Разумеется, можно вернуться к «Капиталу» теперь, когда более или менее видно, что не работает в его логике, ведь это же касается не Идеи предприятия, а лишь аргументов в ее пользу: но здесь опять-таки, с точки зрения логики, недостаточно разобрать механизм, его следовало бы «вновь собрать», что предполагает другие составные части, а также нечто иное, чем та скромная философская культура, которой я располагаю.

Ты говоришь об «отвращении»: я слышу это слово вокруг меня, от лучших. Между тем здесь - все не так, как у тебя, хотя слово то же самое. Это слово, которое громко заявляет о том. что никто не находит себе места во всем этом дерьме, что бесполезно искать, ибо все места смыты бессмысленным ходом вещей. Теперь нельзя войти в реку вообще. Если только не стать торчащим в потоке колом, который молча держится. За кусочек тверди. Всё зависит от того, чтобы найти под водой этот кусочек тверди. В конце концов, это то, что Монтень называл «качанием мира», а уж он этих качаний в силу обстоятельств перевидал немало и самого разного рода.
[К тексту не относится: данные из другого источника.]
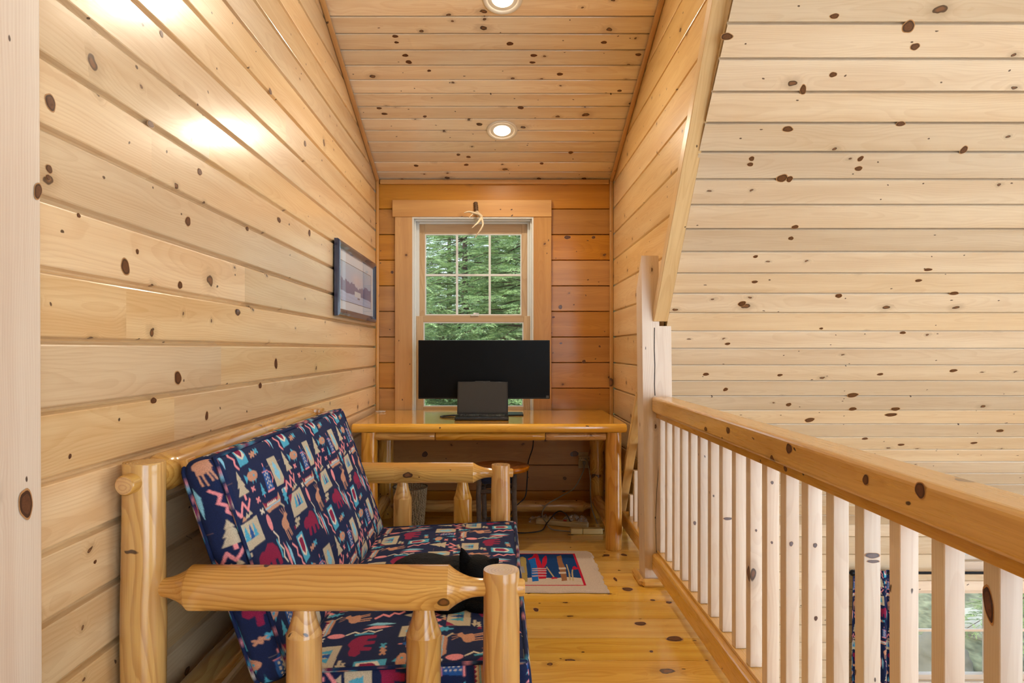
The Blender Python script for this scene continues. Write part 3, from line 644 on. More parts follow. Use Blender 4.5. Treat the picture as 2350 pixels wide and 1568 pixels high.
for k in range(-5, 18):
    y = 1.0934+0.1365*k+0.019
    mb = MB(); mb.box((0.819, y, 0.517), (0.038, 0.038, 0.671), 0.0015, 2, seg=1, pith=(0, random.uniform(-.05, .05), random.uniform(.02, .06)))
    bo = part(mb, 'baluster', M['balu'], rail)
    fk = {3: [(0, 0.746, 0.019, 0.007), (0.002, 0.733, 0.016, 0.004)], 10: [(0, 0.59, 0.018, 0.006)], 6: [(-0.004, 0.655, 0.006, 0.008)], 5: [(0, 0.690, 0.006, 0.007), (0.002, 0.50, 0.005, 0.007)],
          8: [(0, 0.62, 0.004, 0.005)], 7: [(-0.003, 0.80, 0.005, 0.006), (-0.004, 0.62, 0.004, 0.005)], 13: [(-0.002, 0.47, 0.007, 0.010)]}.get(k)
    if fk: inlay(bo, fk, lambda a, b: (Vector((0.819-0.82+a, y-2.0-0.019, b)), VX, VZ, -VY), k)
    if k == 0: inlay(bo, [(1.118, 0.783, 0.013, 0.034)], lambda a, b: (Vector((0.80-0.82, a-2.0, b)), VY, VZ, -VX), 2)
rail2 = thing('short_railing', 'short stretch of railing between newel post and slanting board by the desk', 'railing', (0.82, 3.9, 0))
bar('bottom_rail', 0.768, 0.868, 0.076, 0.168, 0.014, rail2, 3.608, 4.36)
for k in range(0, 5):
    y = 3.69+0.135*k; zt = min(1.03-(y-3.68)*1.29-0.02, 1.0)
    if zt < 0.25: break
    mb = MB(); mb.box((0.819, y, (zt+0.168)/2), (0.038, 0.038, zt-0.168), 0.0015, 2, seg=1); part(mb, 'baluster', M['balu'], rail2)

# ------------------------------------------------------------------ fabric pattern (woven lodge motifs), rasterised to a tile
TU, TW, TS, T0 = 0.349, 0.335, 0.197, 0.15
RES = 0.00125
NX, NW = int(round(TU/RES)), int(round(TW/RES))
uu, ww = np.meshgrid((np.arange(NX)+.5)*TU/NX, T0+(np.arange(NW)+.5)*TW/NW)
tile = np.zeros((NW, NX, 3)); 
def L3(c): return np.array(lin(c)[:3])
NAVY, BEI, BLU, PNK, MAR, TAN, CRM, DBL, LBL = map(L3, ((24, 38, 78), (200, 188, 164), (80, 172, 206), (238, 150, 158), (146, 34, 76), (204, 150, 124), (232, 222, 206), (40, 92, 164), (140, 204, 232)))
tile[:] = NAVY
def inpoly(U, Wc, poly):
    ins = np.zeros(U.shape, bool); n = len(poly)
    for i in range(n):
        x0, y0 = poly[i]; x1, y1 = poly[(i+1) % n]
        if y0 == y1: continue
        c = ((y0 > Wc) != (y1 > Wc)) & (U < (x1-x0)*(Wc-y0)/(y1-y0)+x0); ins ^= c
    return ins
def copies():
    for j in (-1, 0, 1):
        for i in (-2, -1, 0, 1, 2): yield i*TU-j*TS, j*TW
def poly(cx, cy, pts, col, sc=1.0):
    P = [(cx+x*1.42, cy+y*0.97) for x, y in pts]
    xs = [p[0] for p in P]; ys = [p[1] for p in P]
    for du, dw in copies():
        if max(xs)+du < 0 or min(xs)+du > TU or max(ys)+dw < T0 or min(ys)+dw > T0+TW: continue
        tile[inpoly(uu, ww, [(x+du, y+dw) for x, y in P])] = col
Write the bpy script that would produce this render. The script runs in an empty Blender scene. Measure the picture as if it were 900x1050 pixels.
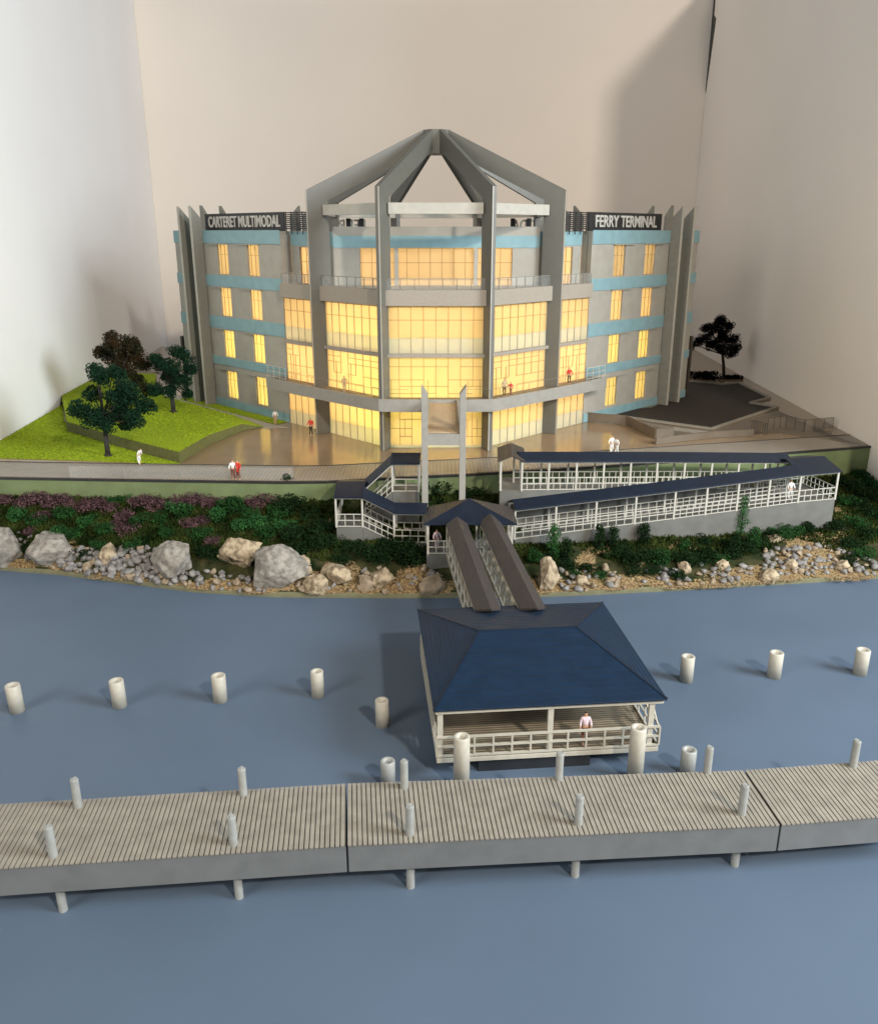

Но книга уже сделана, надо найти что-то другое.

Если ты сможешь мне писать, то я арендатор твоих «метафизических глубин»: из любопытства и чтобы знать, как ты это делаешь, и угадывать через ответы, которые ты ищешь, вопросы, которые тебя мучают.

Я провел очень трудное лето, но теперь обрел определенное равновесие. Могу что-то читать понемногу и способен ждать. Мировые проблемы переплетаются с личными фантазмами самым невероятным и безжалостным способом. Мне довелось это пережить. Но я также пережил и первую развязку событий. И это дало мне немного смелости и своего рода «просвещенное» спокойствие. В мировом борделе ничего от этого не изменится, но в том, что касается одержимости души... это начало, скажем, все-таки обнадеживающее. Так что - лучше изменить порядок мыслей, чем порядок мира. Извини за эту долгую исповедь, дорогой Мераб. Здесь я все держу в себе, с тобой — это другое дело.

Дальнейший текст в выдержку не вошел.